Einen Tag nach einer emotionalen Debatte zum Thema wird das polnische Parlament am morgigen Freitag über ein Gesetz abstimmen, das Pride-Paraden und andere öffentliche Gesten zur Unterstützung von LGBTQI*-Rechten verbieten würde. Die neue Änderung des Versammlungsrechts sieht vor, dass öffentliche Versammlungen künftig nicht mehr „die Ehe als Beziehung zwischen einer Frau und einem Mann in Frage stellen“ oder „die Ausdehnung der Ehe auf Personen des gleichen Geschlechts propagieren“ dürften.
Demonstrationen wie Pride-Paraden würden demnach verboten, weil sie „eine andere als die heterosexuelle Orientierung“ fördern würden. Wie die Deutsche Welle berichtete begann Krzysztof Kasprzak, einer der rechtskonservativen Aktivist*innen, die den Gesetzentwurf eingebracht haben, seine Rede damit, dass er die LGBT-Rechtsbewegung als eine Form des Totalitarismus bezeichnete und sie mit dem Nazismus verglich. Er beschuldigte die Bewegung, „die natürliche Ordnung umstürzen und Terror einführen“ zu wollen. Diese Rede bezeichnete Wlodzimierz Czarzasty, der stellvertretende Parlamentssprecher der Linken in Polen, wiederum als „widerwärtig“. Ihm schlossen sich eine Reihe von Abgeordneten der Opposition aus der Linken, der Mitte und sogar der konservativen Fraktion an, die den Gesetzesvorschlag als unmenschlich, homofeindlich oder als Verstoß gegen das in der Verfassung des Landes garantierte Versammlungsrecht bezeichneten. Demnach bleibt es unklar, ob der Vorschlag die nötige Rückendeckung hat, um voranzukommen.

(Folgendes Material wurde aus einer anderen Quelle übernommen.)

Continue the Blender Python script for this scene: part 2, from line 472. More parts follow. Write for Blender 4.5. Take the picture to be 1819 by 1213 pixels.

Hunderte von Menschen gingen bereits in der polnischen Hauptstadt auf die Straße, um gegen den Gesetzentwurf zu protestieren. Mehr als 300 Menschen versammelten sich vor dem Parlament in Warschau, schwenkten Regenbogenfahnen und hielten Transparente mit der Aufschrift: „Liebe kennt kein Geschlecht“. Nils Muiznieks von Amnesty International forderte die polnischen Gesetzgeber auf, „anzuerkennen, dass Liebe Liebe ist, und diesen hasserfüllten Vorschlag, der durch und durch diskriminierend ist, zurückzuweisen“. Er fügte hinzu: „Diese Initiative geht zwar nicht von der polnischen Regierung aus, aber wir sollten uns darüber im Klaren sein, dass die Normalisierung hasserfüllter Rhetorik durch die Regierung ein Umfeld geschaffen hat, in dem sich Menschen ermächtigt fühlen, Bigotterie zu verbreiten“.
Der Gesetzentwurf würde das Recht der Pol*innen auf Versammlungsfreiheit ändern und das Land zweifellos in einen neuen Konflikt mit der EU bringen, die bereits über die Unabhängigkeit der Justiz im Land sowie über ein aktuelles Urteil des polnischen Verfassungsgerichts besorgt ist, in dem erklärt wurde, dass polnisches Recht über dem EU-Recht stehe. Zudem hatten sich vor zwei Jahren mehr als 100 Gemeinden und Regionen in Polen zu „LGBT-ideologiefreien Zonen“ erklärt. In jüngster Zeit haben jedoch einige Orte diesen Status wieder aufgehoben, da Kommission rechtliche Schritte gegen Polen ergriffen hatte. Um EU-Mittel zu beschaffen hatten einige polnische Regionen die „LGBT-freie Zonen“ so sehr schnell wieder aufgehoben. Nun gilt es also zu hoffen, dass die EU auch im Falle einer Bestätigung diesen Gesetzes wieder gegen die darin enthaltenen menschenverachtenden Inhalte vorgehen und queere Rechte so stärken können wird.